The Federal Government yesterday released the amendments to the Franchising Code of Conduct (Code). These changes follow from the Joint Committee report into improving conduct in Australian franchising, various expert panels and significant industry consultation. The changes will take effect from 1 July 2010.

The amended Code imposes additional disclosure obligations on franchisors which will benefit potential and current franchisees. The amendments, together with the current disclosure requirements in the Code, are important to ensure that franchisees are well informed before making significant financial investment into a franchise system which in turn should reduce franchising disputes. However, no amount of changes to the Code or additional disclosure requirements for franchisors will guarantee that franchisees will achieve business success.

In addition to a number of minor amendments aimed at increasing consistency and formatting within the Code, there are some significant changes that franchisors need to be aware of including:

  • A requirement to inform franchisees, at least six months prior to the end of the franchise agreement, of the franchisor's decision either to renew or not to renew a franchise agreement (except in the case of franchise agreements within a term of less than six months, which require at least one months notice).
  • A requirement to disclose all payments that a franchisee may be required to make to third parties, where the expenditure is within the knowledge or control of, or is reasonably foreseeable by, the franchisor (currently a franchisor is only required to disclose payments to, or collected by, the franchisor or an associate of the franchisor).
  • Franchisors must disclose whether the franchisor will require the franchisee to undertake any unforeseen significant capital expenditure that was not disclosed by the franchisor before the franchisee entered into the franchise agreement.
  • A requirement to disclose the circumstances in which the franchise has unilaterally varied a franchise agreement in the last three financial years (however there is no requirement to disclose unilateral variations that occurred before 1 July 2010) and the circumstances in which the franchise agreement may be unilaterally varied in the future.
  • Franchisors must disclose details of the process that will apply in determining arrangements to apply at the end of the franchise agreement.
  • A requirement to disclose whether the franchisor will amend the franchise agreement on or before transfer or novation of the franchise.
  • Increased disclosure of confidentiality requirements.

The Government has not included a new statutory good faith obligation, instead clarifying that nothing in the Code limits any obligation imposed by the common law on the parties to a franchising agreement to act in good faith.

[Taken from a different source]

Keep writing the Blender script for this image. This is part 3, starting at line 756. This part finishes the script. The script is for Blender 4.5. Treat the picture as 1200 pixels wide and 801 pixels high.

Minister for Small Business Dr Craig Emerson said that in addition to the amendments, the ACCC had been given new powers to conduct random audits of franchisors. There was no mention of the short form plain English guide proposed in previous announcements.

Franchisors must now amend their franchise agreement and disclosure documents to reflect the Government's changes. The changes will also impact on the business practices of franchisors including the process of updating the operations manual and contemplating store upgrades.